Though Haver knows women who undertake the Ranger course in the future will possibly look to her and Griest’s accomplishments for inspiration, she hopes they will be inspired by all of the Rangers who went before her.
“I think if females continue to come to this course, they can be encouraged by what we've accomplished. Hopefully, they're encouraged by the legacy the Ranger community has left,” she said. “That's good enough. It was good enough to make us come (to Ranger school), it was good enough to help us force ourselves through and eventually graduate.”
The milestone Haver reached was made possible because she was mentally resilient, which is what she said it would take for other women to have success in Ranger school.
“I hope they come with a strong mind, because that's what it takes to get through here,” she said. “ It’s realizing the mental side of the issue as you come (to the course) is going to be the most challenging thing you will ever face. My advice is once you get to that point, keep going and realize your mind can take a whole lot more than your body can.”
The magnitude of the women’s graduation from the school was far from lost on those who know Haver from her time in the City of Progress.

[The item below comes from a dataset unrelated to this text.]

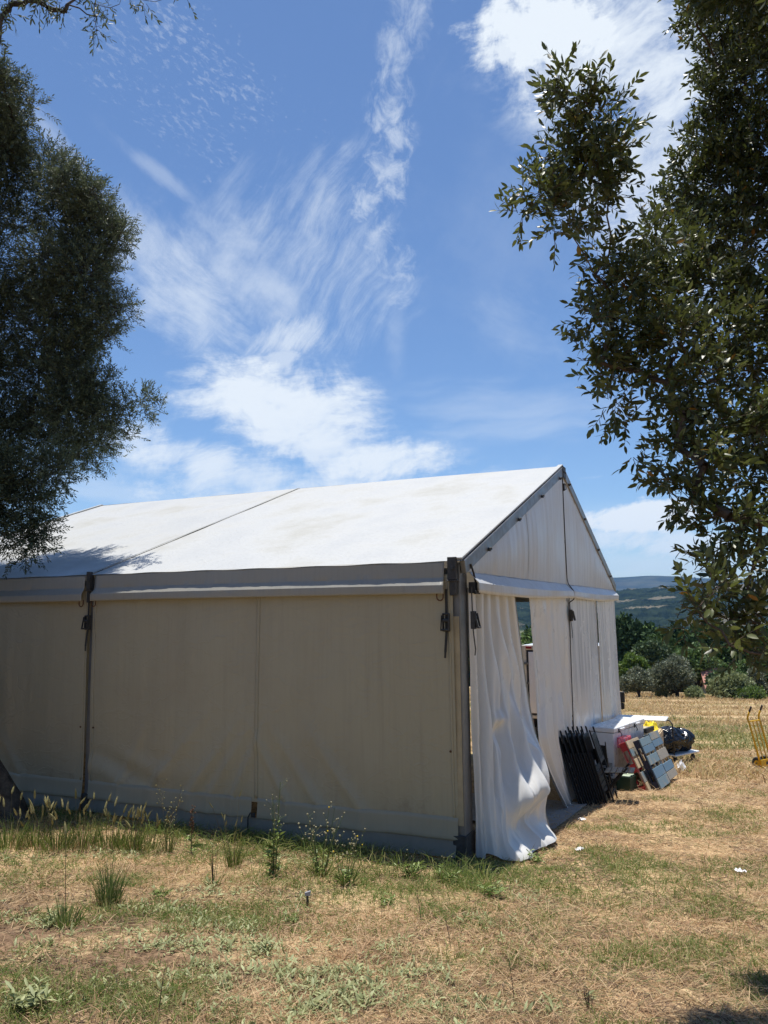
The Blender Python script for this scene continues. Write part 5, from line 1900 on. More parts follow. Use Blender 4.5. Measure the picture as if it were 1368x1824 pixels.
def field_tree(name, x, y, w, h, mat, label, cat, seed, group=None, trunk=True, leaf=.3, nq=1500, low=.14, bark='bark', nl=10):
    z = float(gz(x, y)) - .05
    o = empty(name, label, cat, (x, y, z), seed * 1.7, group)
    V, F, lob = crown_mesh(name, w, h, mat, seed, nl, nq, leaf, low)
    cr = tag(link('crown', raw_mesh('crown', V, F, mat), o), kind='stuff')
    if name == 'broadleaf_tree' and w > 2.6: CROWNS.append(cr)
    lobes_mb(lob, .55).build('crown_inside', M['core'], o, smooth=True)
    if trunk:
        rs = random.Random(seed)
        mb = MB().tube([(0, 0, -.2), (.05 * w, 0, h * .12), (-.02 * w, .02 * w, h * .3), (0, 0, h * .55)], [.05 * w, .04 * w, .03 * w, .015 * w], 8)
        for k in range(4):
            l_ = lob[k]
            mb.tube([(.02 * w, 0, h * .12), (l_[0] * .6, l_[1] * .6, l_[2] * .6), l_[:3]], [.03 * w, .02 * w, .01 * w], 6)
        mb.build('trunk', M[bark], o, smooth=True)
    return o
def house(x, y, z, ridge, w, label):
    o = empty('farmhouse', label, 'house', (x, y, z - .1), rad(-14), 'red roofed houses beyond the field')
    e = ridge - 1.5
    wl = MB().box(-w / 2, w / 2, -2.6, 2.6, 0, e); wl.add([(-w / 2, -2.6, e), (-w / 2, 2.6, e), (-w / 2, 0, ridge - .1), (w / 2, -2.6, e), (w / 2, 2.6, e), (w / 2, 0, ridge - .1)], [(0, 2, 1), (3, 4, 5)])
    wl.build('wall', simple('cream_render', (.55, .48, .38), .9), o)
    rf = MB()
    for k in (-1, 1): rf.bar((0, k * 1.45, ridge - .72), (0, k * 1.45 + .001, ridge - .72), .01, .01)
    rf = MB().hexa([(-w / 2 - .3, -3.0, e - .2), (w / 2 + .3, -3.0, e - .2), (w / 2 + .3, 0, ridge), (-w / 2 - .3, 0, ridge), (-w / 2 - .3, -3.0, e - .05), (w / 2 + .3, -3.0, e - .05), (w / 2 + .3, 0, ridge + .15), (-w / 2 - .3, 0, ridge + .15)])
    rf.hexa([(-w / 2 - .3, .001, ridge), (w / 2 + .3, .001, ridge), (w / 2 + .3, 3.0, e - .2), (-w / 2 - .3, 3.0, e - .2), (-w / 2 - .3, .001, ridge + .15), (w / 2 + .3, .001, ridge + .15), (w / 2 + .3, 3.0, e - .05), (-w / 2 - .3, 3.0, e - .05)])
    rf.build('roof', simple('faded_red_tiles', (.36, .17, .13), .9, 0, .2, 3), o)
    for k in range(2):
        wd = MB().box(-w / 4 + k * w / 2 - .45, -w / 4 + k * w / 2 + .45, -2.63, -2.59, e - 1.9, e - .7).build('window', simple('window_frame', (.6, .6, .58), .5), o)
        MB().box(-w / 4 + k * w / 2 - .38, -w / 4 + k * w / 2 + .38, -2.645, -2.632, e - 1.83, e - .77).build('pane', M['glass'], wd)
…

“We were very excited when we saw her on TV, that she had done this magnificent thing,” Susanne Markel, whose daughter played soccer with Haver, said. “It’s always great when you see students or team members go on and do great things. We’re excited she is doing so well. We hope she does continue to make history.”
The recent Ranger School graduate is an Apache pilot stationed at Fort Carson, Colo. with the 4th Combat Aviation Brigade, 4th Infantry Division who plans to continue in Army Aviation.
“My ability to be a role model (is) awesome, but I have been commissioned to be an Army leader. Period,” Haver said. “I’ll continue to do that until the day I get out, and then some.”
The historical significance of Haver and Griest’s accomplishment could broaden horizons for women in the Army and provide the catalyst for change.
“I’m hoping it will change a lot, and open up some new job fields for women in the military,” Duppstadt said. “Some, like Shaye and (Griest), can handle anything. She’s never met a match she couldn’t conquer.”